Ils ont d’ores et déjà accepté de reprendre le chemin de l’UPM, comme le prouve leur dernière réunion en date, consacrée aux questions de développement durable, et intervenue à la fin juin 2009. Mais cela ne garantit pas pour autant un plein aboutissement du projet de l’UPM, qui ne pourra d’ailleurs s’inscrire que sur un temps long. Dans le même temps, il est intéressant de constater combien l’offensive israélienne vis-à-vis de la Bande de Gaza a exprimé la méfiance qu’ont les pays arabes en général vis-à-vis de ce projet. Et, de la même manière, la reprise des tractions euro-méditerranéennes prouve que les riverains méridionaux de la Méditerranée demeurent intéressés par les tenants et les aboutissants d’un projet qui leur garantit des fonds et une prise en considération. Ce qui manque, c’est la dynamique qui permettra de concilier à la fois les ambitions et les attentes des uns et des autres.

Sur quels piliers devrait reposer l’UPM, d’après vous ?

Il serait bien prétentieux de ma part de dire que je détiens la clé du succès de l’UPM. Mais ce que je constate, c’est que ce projet est louable dans ses intentions, mais beaucoup moins abouti dans ses potentialités d’évolution. Les aspirations officielles de rapprochement des perspectives politiques entre pays du Sud et de l’Est de la Méditerranée, et d’amélioration des conditions de vie économiques et sociales de leurs ressortissants, sont ainsi tout ce qu’il y a de plus noble. Par contre, les non dits de ces mêmes aspirations (limiter les mouvements de migration vers les pays de l’UE notamment), ainsi que les contraintes conjoncturelles comme structurelles concrètes (absence d’une instance identifiable et aux orientations claires, manque de détermination politique des Européens) sont beaucoup plus problématiques. Or, ce n’est qu’à partir du moment où l’UE se dotera de principes politiques et diplomatiques clairs, qu’elle pourra effectivement prétendre à un rôle à la hauteur des moyens financiers et infrastructurels qu’elle engage. Pour le dire d’une phrase, le projet d’UPM serait bien plus abouti s’il exprimait aussi un positionnement politique de la part des membres de l’UE ; c’est ici que réside sa faille principale.

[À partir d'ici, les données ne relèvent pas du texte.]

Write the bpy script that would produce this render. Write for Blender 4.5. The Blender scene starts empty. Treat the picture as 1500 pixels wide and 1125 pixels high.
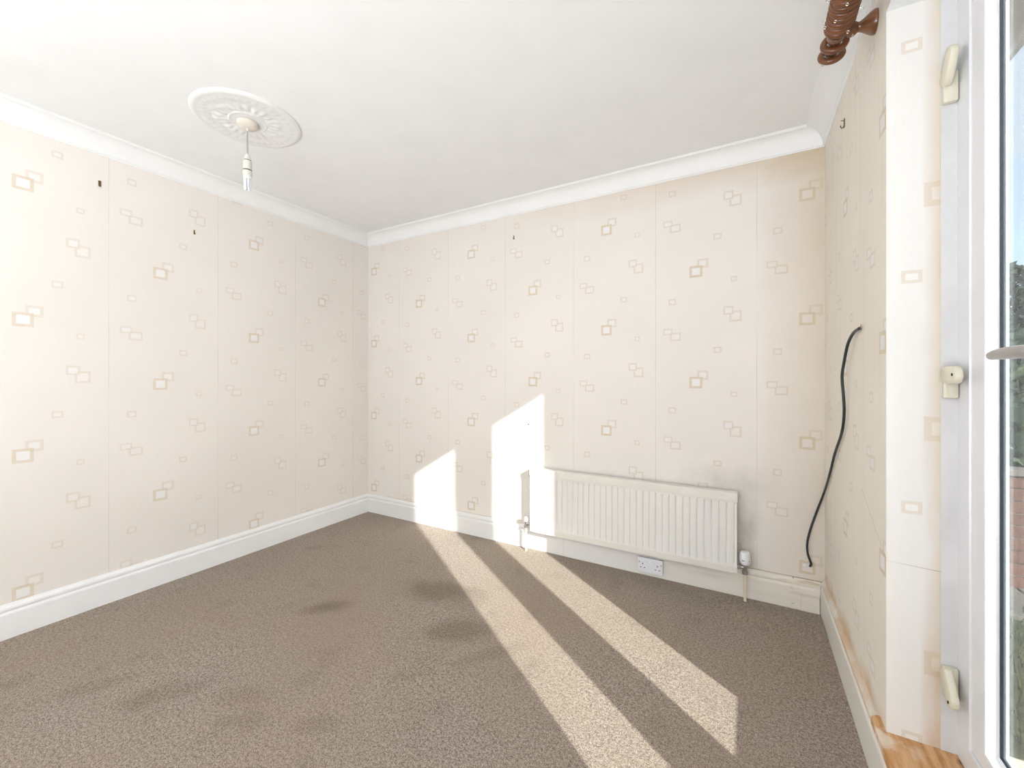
import bpy, bmesh, math, random
from mathutils import Vector, Matrix
random.seed(7)
S = bpy.context.scene
COL = S.collection
PI = math.pi

# ------------------------------------------------------------------ camera
F_PX, YAW = 607.43, 0.51517
CAM_H = 1.2
cd = bpy.data.cameras.new('camera')
cam = bpy.data.objects.new('camera', cd)
COL.objects.link(cam)
cam.location = (0, 0, CAM_H)
cam.rotation_euler = (PI / 2, 0, YAW)
cd.sensor_width = 36
cd.sensor_fit = 'HORIZONTAL'
cd.lens = F_PX / 1500 * 36
cd.shift_y = -(562.5 - 553.3) / 1500
cd.clip_start = 0.02
S.camera = cam

# ------------------------------------------------------------------ exposure, sky, sun, fill lamp
S.view_settings.view_transform = 'Standard'
S.view_settings.look = 'None'
S.view_settings.exposure = 0.45
S.view_settings.gamma = 1
S.view_settings.use_curve_mapping = False

SUN_DIR = Vector((-1, 0.70, -0.482 * math.hypot(1, 0.70))).normalized()   # the way the light travels
sl = bpy.data.lights.new('sun', 'SUN')
sl.energy = 6.6
sl.angle = 0.012
sl.color = (1.0, 0.965, 0.925)
sun = bpy.data.objects.new('sun', sl)
COL.objects.link(sun)
sun.rotation_euler = SUN_DIR.to_track_quat('-Z', 'Y').to_euler()
sun.location = (6, -4, 5)

W = bpy.data.worlds.new('sky')
S.world = W
W.use_nodes = True
wt = W.node_tree
wt.nodes.clear()
wo = wt.nodes.new('ShaderNodeOutputWorld')
wb = wt.nodes.new('ShaderNodeBackground')
sky = wt.nodes.new('ShaderNodeTexSky')
sky.sky_type = 'NISHITA'
sky.sun_disc = False
sky.sun_elevation = math.atan(0.482)
sky.sun_rotation = math.atan2(-SUN_DIR.x, -SUN_DIR.y)
sky.dust_density = 1.5
skm = wt.nodes.new('ShaderNodeMix'); skm.data_type = 'RGBA'; skm.blend_type = 'MULTIPLY'
skm.inputs[0].default_value = 1.0
skm.inputs[7].default_value = (0.30, 0.30, 0.30, 1)
tc = wt.nodes.new('ShaderNodeTexCoord')
mp = wt.nodes.new('ShaderNodeMapping'); mp.inputs['Scale'].default_value = (1.6, 1.6, 4.0)
cn = wt.nodes.new('ShaderNodeTexNoise'); cn.inputs['Scale'].default_value = 1.7; cn.inputs['Detail'].default_value = 6
cr = wt.nodes.new('ShaderNodeMapRange'); cr.inputs[1].default_value = 0.30; cr.inputs[2].default_value = 0.58
cm = wt.nodes.new('ShaderNodeMix'); cm.data_type = 'RGBA'
cm.inputs[7].default_value = (0.66, 0.74, 0.86, 1)
L = wt.links.new
L(tc.outputs['Generated'], mp.inputs['Vector']); L(mp.outputs['Vector'], cn.inputs['Vector'])
L(cn.outputs['Fac'], cr.inputs[0]); L(cr.outputs[0], cm.inputs[0])
L(sky.outputs['Color'], skm.inputs[6]); L(skm.outputs[2], cm.inputs[6])
L(cm.outputs[2], wb.inputs['Color'])
wb.inputs['Strength'].default_value = 0.9
L(wb.outputs['Background'], wo.inputs['Surface'])

# added fill lamp, low behind the camera, to brighten ceiling and walls
al = bpy.data.lights.new('added_fill_lamp', 'AREA')
al.shape = 'RECTANGLE'
al.size, al.size_y = 1.7, 1.0
al.energy = 86
al.color = (0.86, 0.92, 1.0)
alo = bpy.data.objects.new('added_fill_lamp', al)
COL.objects.link(alo)
alo.location = (-0.55, -1.62, 0.42)
alo.rotation_euler = (PI / 2 + 1.57, 0, PI)     # aimed straight up so the fill bounces off the ceiling

# ------------------------------------------------------------------ room measures
XL, XR, YB, YF = -2.971, 0.346, 2.617, -2.0
ZC = 2.467            # ceiling
ZK = 2.374            # underside of cornice
SKH, SKT = 0.157, 0.020
YJ, YJ2 = 1.5545, 0.39          # reveal sides of the french doors
ZS, ZH = 0.191, 2.241           # sill, soffit
XO = 0.578                     # outside face of the right wall
XF = 0.490                      # inner face of the door frame

# ------------------------------------------------------------------ helpers
def lin(c):
    return tuple((v / 12.92 if v <= 0.04045 else ((v + 0.055) / 1.055) ** 2.4) for v in [x / 255 for x in c]) + (1,)

class NT:
    def __init__(self, name, rough=0.6, col=(200, 200, 200), spec=0.3):
        self.m = bpy.data.materials.new(name)
        self.m.use_nodes = True
        self.t = self.m.node_tree
        self.b = self.t.nodes['Principled BSDF']
        self.b.inputs['Roughness'].default_value = rough
        self.b.inputs['Specular IOR Level'].default_value = spec
        self.b.inputs['Base Color'].default_value = lin(col)
    def n(self, typ, **kw):
        nd = self.t.nodes.new(typ)
        for k, v in kw.items():
            setattr(nd, k, v)
        return nd
    def set(self, sock, v):
        if hasattr(v, 'is_linked'):
            self.t.links.new(v, sock)
        else:
            sock.default_value = v
    def math(self, op, a, b=0.0, c=None):
        nd = self.n('ShaderNodeMath', operation=op)
        self.set(nd.inputs[0], a); self.set(nd.inputs[1], b)
        if c is not None: self.set(nd.inputs[2], c)
        return nd.outputs[0]
    def mix(self, f, a, b, blend='MIX'):
        nd = self.n('ShaderNodeMix', data_type='RGBA', blend_type=blend)
        self.set(nd.inputs[0], f); self.set(nd.inputs[6], a); self.set(nd.inputs[7], b)
        return nd.outputs[2]
    def rng(self, v, a, b, c=0.0, d=1.0, smooth=False):
        nd = self.n('ShaderNodeMapRange')
        if smooth: nd.interpolation_type = 'SMOOTHSTEP'
        self.set(nd.inputs[0], v); self.set(nd.inputs[1], a); self.set(nd.inputs[2], b)
        self.set(nd.inputs[3], c); self.set(nd.inputs[4], d)
        return nd.outputs[0]
    def obj(self):
        return self.n('ShaderNodeTexCoord').outputs['Object']
    def xyz(self):
        nd = self.n('ShaderNodeSeparateXYZ'); self.t.links.new(self.obj(), nd.inputs[0])
        return nd.outputs
    def noise(self, scale, detail=3, sx=(1, 1, 1), rough=0.5, vec=None):
        mpn = self.n('ShaderNodeMapping'); mpn.inputs['Scale'].default_value = sx
        self.t.links.new(vec or self.obj(), mpn.inputs[0])
        nd = self.n('ShaderNodeTexNoise'); nd.inputs['Scale'].default_value = scale
        nd.inputs['Detail'].default_value = detail; nd.inputs['Roughness'].default_value = rough
        self.t.links.new(mpn.outputs[0], nd.inputs['Vector'])
        return nd.outputs['Fac']
    def bump(self, h, strength=0.2, dist=0.001):
        nd = self.n('ShaderNodeBump'); nd.inputs['Strength'].default_value = strength
        nd.inputs['Distance'].default_value = dist
        self.t.links.new(h, nd.inputs['Height']); self.t.links.new(nd.outputs[0], self.b.inputs['Normal'])
    def color(self, c):
        self.set(self.b.inputs['Base Color'], c)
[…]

Après l’échec du processus de Barcelone, peut-on encore croire en la création d’une entité euro méditerranéenne pour consolider les liens entre les pays des deux rives ? Est–ce que les logiques bilatérales continueront à l’emporter ?

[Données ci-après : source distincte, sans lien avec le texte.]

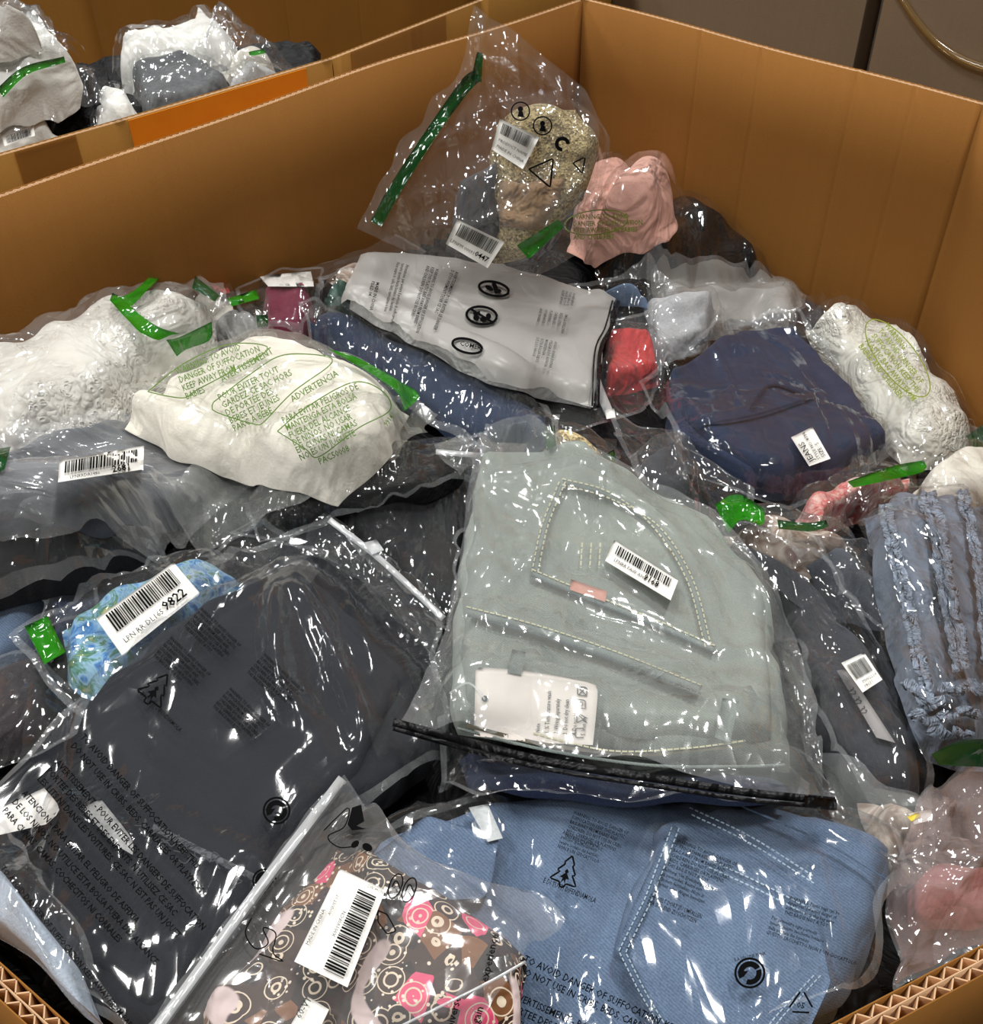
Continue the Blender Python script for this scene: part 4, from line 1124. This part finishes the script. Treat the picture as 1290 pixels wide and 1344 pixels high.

Même si je ne crois pas que le Processus de Barcelone mérite d’être envisagé comme un échec, je crois effectivement que le bilatéral demeure encore d’actualité. Qui plus est, ce sont les initiatives plus restreintes et moins médiatisées qui ont eu tendance à garantir plus d’avancées jusqu’ici, comme on a pu le voir avec le fameux processus 5+5. Cela étant dit, je crois aussi qu’il demeure trop tôt pour croire au potentiel d’une entité euro-méditerranéenne globale qui pourrait tout régler par un coup de baguette magique. Ce n’est que de manière graduelle que l’on pourra effectivement mettre en place les conditions pour l’institution d’un « Barcelone + » qui puisse être annonciateur d’une UPM aboutie. Mais un tel horizon demeure encore très lointain pour l’heure.